──────── Supplied information

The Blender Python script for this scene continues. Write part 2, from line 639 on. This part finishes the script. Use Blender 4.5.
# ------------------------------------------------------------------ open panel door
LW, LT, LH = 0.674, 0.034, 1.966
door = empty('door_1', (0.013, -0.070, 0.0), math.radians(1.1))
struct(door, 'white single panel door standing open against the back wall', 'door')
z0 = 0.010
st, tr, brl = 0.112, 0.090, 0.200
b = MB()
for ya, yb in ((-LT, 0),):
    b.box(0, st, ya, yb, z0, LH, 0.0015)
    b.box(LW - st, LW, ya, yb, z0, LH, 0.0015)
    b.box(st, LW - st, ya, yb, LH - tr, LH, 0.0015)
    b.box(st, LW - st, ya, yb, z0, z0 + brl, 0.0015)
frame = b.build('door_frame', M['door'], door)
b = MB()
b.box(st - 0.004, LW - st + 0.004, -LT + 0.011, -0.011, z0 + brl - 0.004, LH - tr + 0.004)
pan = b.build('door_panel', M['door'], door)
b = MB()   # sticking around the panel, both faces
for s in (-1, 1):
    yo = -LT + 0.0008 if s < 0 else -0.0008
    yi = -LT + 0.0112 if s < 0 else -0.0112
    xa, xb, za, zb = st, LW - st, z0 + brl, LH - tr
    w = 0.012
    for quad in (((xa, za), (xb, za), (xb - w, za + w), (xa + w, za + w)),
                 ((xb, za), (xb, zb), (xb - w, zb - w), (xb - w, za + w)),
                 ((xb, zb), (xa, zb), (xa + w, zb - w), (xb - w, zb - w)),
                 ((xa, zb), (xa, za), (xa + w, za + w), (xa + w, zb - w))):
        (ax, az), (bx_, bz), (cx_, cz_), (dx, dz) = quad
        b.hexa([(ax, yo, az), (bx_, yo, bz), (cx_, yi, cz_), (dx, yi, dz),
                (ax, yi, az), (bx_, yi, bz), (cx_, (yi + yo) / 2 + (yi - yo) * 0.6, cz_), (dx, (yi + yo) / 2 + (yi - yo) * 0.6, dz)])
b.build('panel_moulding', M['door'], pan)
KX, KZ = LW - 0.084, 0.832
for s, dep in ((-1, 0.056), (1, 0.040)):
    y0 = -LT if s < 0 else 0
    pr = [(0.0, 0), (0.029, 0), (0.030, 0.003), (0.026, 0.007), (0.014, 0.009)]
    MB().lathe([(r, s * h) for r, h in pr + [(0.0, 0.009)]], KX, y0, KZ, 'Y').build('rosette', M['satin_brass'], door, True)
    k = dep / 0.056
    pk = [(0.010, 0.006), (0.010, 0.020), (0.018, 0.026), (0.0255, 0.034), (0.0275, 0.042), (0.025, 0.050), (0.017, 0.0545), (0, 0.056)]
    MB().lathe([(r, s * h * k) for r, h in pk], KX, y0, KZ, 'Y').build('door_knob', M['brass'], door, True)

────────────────

◆ Set exercise: The lines above should be duplicated exactly.

◆ Exercise solution:
The Blender Python script for this scene continues. Write part 2, from line 639 on. This part finishes the script. Use Blender 4.5.
# ------------------------------------------------------------------ open panel door
LW, LT, LH = 0.674, 0.034, 1.966
door = empty('door_1', (0.013, -0.070, 0.0), math.radians(1.1))
struct(door, 'white single panel door standing open against the back wall', 'door')
z0 = 0.010
st, tr, brl = 0.112, 0.090, 0.200
b = MB()
for ya, yb in ((-LT, 0),):
    b.box(0, st, ya, yb, z0, LH, 0.0015)
    b.box(LW - st, LW, ya, yb, z0, LH, 0.0015)
    b.box(st, LW - st, ya, yb, LH - tr, LH, 0.0015)
    b.box(st, LW - st, ya, yb, z0, z0 + brl, 0.0015)
frame = b.build('door_frame', M['door'], door)
b = MB()
b.box(st - 0.004, LW - st + 0.004, -LT + 0.011, -0.011, z0 + brl - 0.004, LH - tr + 0.004)
pan = b.build('door_panel', M['door'], door)
b = MB()   # sticking around the panel, both faces
for s in (-1, 1):
    yo = -LT + 0.0008 if s < 0 else -0.0008
    yi = -LT + 0.0112 if s < 0 else -0.0112
    xa, xb, za, zb = st, LW - st, z0 + brl, LH - tr
    w = 0.012
    for quad in (((xa, za), (xb, za), (xb - w, za + w), (xa + w, za + w)),
                 ((xb, za), (xb, zb), (xb - w, zb - w), (xb - w, za + w)),
                 ((xb, zb), (xa, zb), (xa + w, zb - w), (xb - w, zb - w)),
                 ((xa, zb), (xa, za), (xa + w, za + w), (xa + w, zb - w))):
        (ax, az), (bx_, bz), (cx_, cz_), (dx, dz) = quad
        b.hexa([(ax, yo, az), (bx_, yo, bz), (cx_, yi, cz_), (dx, yi, dz),
                (ax, yi, az), (bx_, yi, bz), (cx_, (yi + yo) / 2 + (yi - yo) * 0.6, cz_), (dx, (yi + yo) / 2 + (yi - yo) * 0.6, dz)])
b.build('panel_moulding', M['door'], pan)
KX, KZ = LW - 0.084, 0.832
for s, dep in ((-1, 0.056), (1, 0.040)):
    y0 = -LT if s < 0 else 0
    pr = [(0.0, 0), (0.029, 0), (0.030, 0.003), (0.026, 0.007), (0.014, 0.009)]
    MB().lathe([(r, s * h) for r, h in pr + [(0.0, 0.009)]], KX, y0, KZ, 'Y').build('rosette', M['satin_brass'], door, True)
    k = dep / 0.056
    pk = [(0.010, 0.006), (0.010, 0.020), (0.018, 0.026), (0.0255, 0.034), (0.0275, 0.042), (0.025, 0.050), (0.017, 0.0545), (0, 0.056)]
    MB().lathe([(r, s * h * k) for r, h in pk], KX, y0, KZ, 'Y').build('door_knob', M['brass'], door, True)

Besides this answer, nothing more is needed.